-- Start --

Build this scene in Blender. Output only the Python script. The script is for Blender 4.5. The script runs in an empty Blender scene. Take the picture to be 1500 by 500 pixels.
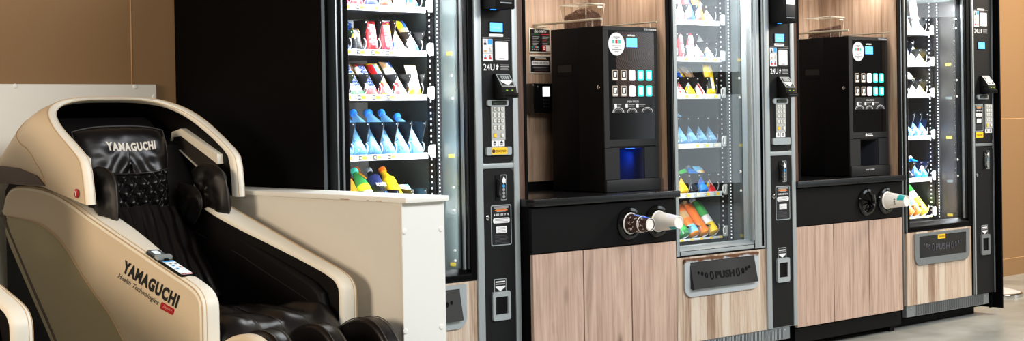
import bpy, bmesh, math, random
from mathutils import Vector, Matrix, noise
PI = math.pi
random.seed(7)
SC = bpy.context.scene
COL = SC.collection
V = Vector

# ------------------------------------------------------------------ materials
MATS = {}
def _nodes(name):
    m = bpy.data.materials.new(name); m.use_nodes = True
    nt = m.node_tree
    for n in list(nt.nodes): nt.nodes.remove(n)
    out = nt.nodes.new('ShaderNodeOutputMaterial')
    return m, nt, out
def mat(name, col=(.5, .5, .5), rough=.5, metal=0., spec=.5, emit=0., ecol=None, coat=0., bump=0., bscale=200., vary=0., vscale=3.):
    if name in MATS: return MATS[name]
    m, nt, out = _nodes(name)
    b = nt.nodes.new('ShaderNodeBsdfPrincipled')
    b.inputs['Base Color'].default_value = (*col, 1)
    b.inputs['Roughness'].default_value = rough
    b.inputs['Metallic'].default_value = metal
    b.inputs['Specular IOR Level'].default_value = spec
    b.inputs['Coat Weight'].default_value = coat
    if emit:
        b.inputs['Emission Color'].default_value = (*(ecol or col), 1)
        b.inputs['Emission Strength'].default_value = emit
    tc = nt.nodes.new('ShaderNodeTexCoord')
    if vary:
        n = nt.nodes.new('ShaderNodeTexNoise'); n.inputs['Scale'].default_value = vscale; n.inputs['Detail'].default_value = 4
        r = nt.nodes.new('ShaderNodeMapRange'); r.inputs['To Min'].default_value = 1 - vary; r.inputs['To Max'].default_value = 1 + vary
        mx = nt.nodes.new('ShaderNodeMix'); mx.data_type = 'RGBA'; mx.blend_type = 'MULTIPLY'; mx.inputs[0].default_value = 1
        mx.inputs[6].default_value = (*col, 1)
        nt.links.new(tc.outputs['Object'], n.inputs['Vector']); nt.links.new(n.outputs['Fac'], r.inputs['Value'])
        nt.links.new(r.outputs[0], mx.inputs[7]); nt.links.new(mx.outputs[2], b.inputs['Base Color'])
    if bump:
        n = nt.nodes.new('ShaderNodeTexNoise'); n.inputs['Scale'].default_value = bscale; n.inputs['Detail'].default_value = 3
        bp = nt.nodes.new('ShaderNodeBump'); bp.inputs['Strength'].default_value = bump; bp.inputs['Distance'].default_value = .002
        nt.links.new(tc.outputs['Object'], n.inputs['Vector']); nt.links.new(n.outputs['Fac'], bp.inputs['Height'])
        nt.links.new(bp.outputs[0], b.inputs['Normal'])
    nt.links.new(b.outputs[0], out.inputs[0])
    MATS[name] = m
    return m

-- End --

Using the material above, return every line exactly as it appears, minus the pictures.

REPLY TO THE TASK:
Build this scene in Blender. Output only the Python script. The script is for Blender 4.5. The script runs in an empty Blender scene. Take the picture to be 1500 by 500 pixels.
import bpy, bmesh, math, random
from mathutils import Vector, Matrix, noise
PI = math.pi
random.seed(7)
SC = bpy.context.scene
COL = SC.collection
V = Vector

# ------------------------------------------------------------------ materials
MATS = {}
def _nodes(name):
    m = bpy.data.materials.new(name); m.use_nodes = True
    nt = m.node_tree
    for n in list(nt.nodes): nt.nodes.remove(n)
    out = nt.nodes.new('ShaderNodeOutputMaterial')
    return m, nt, out
def mat(name, col=(.5, .5, .5), rough=.5, metal=0., spec=.5, emit=0., ecol=None, coat=0., bump=0., bscale=200., vary=0., vscale=3.):
    if name in MATS: return MATS[name]
    m, nt, out = _nodes(name)
    b = nt.nodes.new('ShaderNodeBsdfPrincipled')
    b.inputs['Base Color'].default_value = (*col, 1)
    b.inputs['Roughness'].default_value = rough
    b.inputs['Metallic'].default_value = metal
    b.inputs['Specular IOR Level'].default_value = spec
    b.inputs['Coat Weight'].default_value = coat
    if emit:
        b.inputs['Emission Color'].default_value = (*(ecol or col), 1)
        b.inputs['Emission Strength'].default_value = emit
    tc = nt.nodes.new('ShaderNodeTexCoord')
    if vary:
        n = nt.nodes.new('ShaderNodeTexNoise'); n.inputs['Scale'].default_value = vscale; n.inputs['Detail'].default_value = 4
        r = nt.nodes.new('ShaderNodeMapRange'); r.inputs['To Min'].default_value = 1 - vary; r.inputs['To Max'].default_value = 1 + vary
        mx = nt.nodes.new('ShaderNodeMix'); mx.data_type = 'RGBA'; mx.blend_type = 'MULTIPLY'; mx.inputs[0].default_value = 1
        mx.inputs[6].default_value = (*col, 1)
        nt.links.new(tc.outputs['Object'], n.inputs['Vector']); nt.links.new(n.outputs['Fac'], r.inputs['Value'])
        nt.links.new(r.outputs[0], mx.inputs[7]); nt.links.new(mx.outputs[2], b.inputs['Base Color'])
    if bump:
        n = nt.nodes.new('ShaderNodeTexNoise'); n.inputs['Scale'].default_value = bscale; n.inputs['Detail'].default_value = 3
        bp = nt.nodes.new('ShaderNodeBump'); bp.inputs['Strength'].default_value = bump; bp.inputs['Distance'].default_value = .002
        nt.links.new(tc.outputs['Object'], n.inputs['Vector']); nt.links.new(n.outputs['Fac'], bp.inputs['Height'])
        nt.links.new(bp.outputs[0], b.inputs['Normal'])
    nt.links.new(b.outputs[0], out.inputs[0])
    MATS[name] = m
    return m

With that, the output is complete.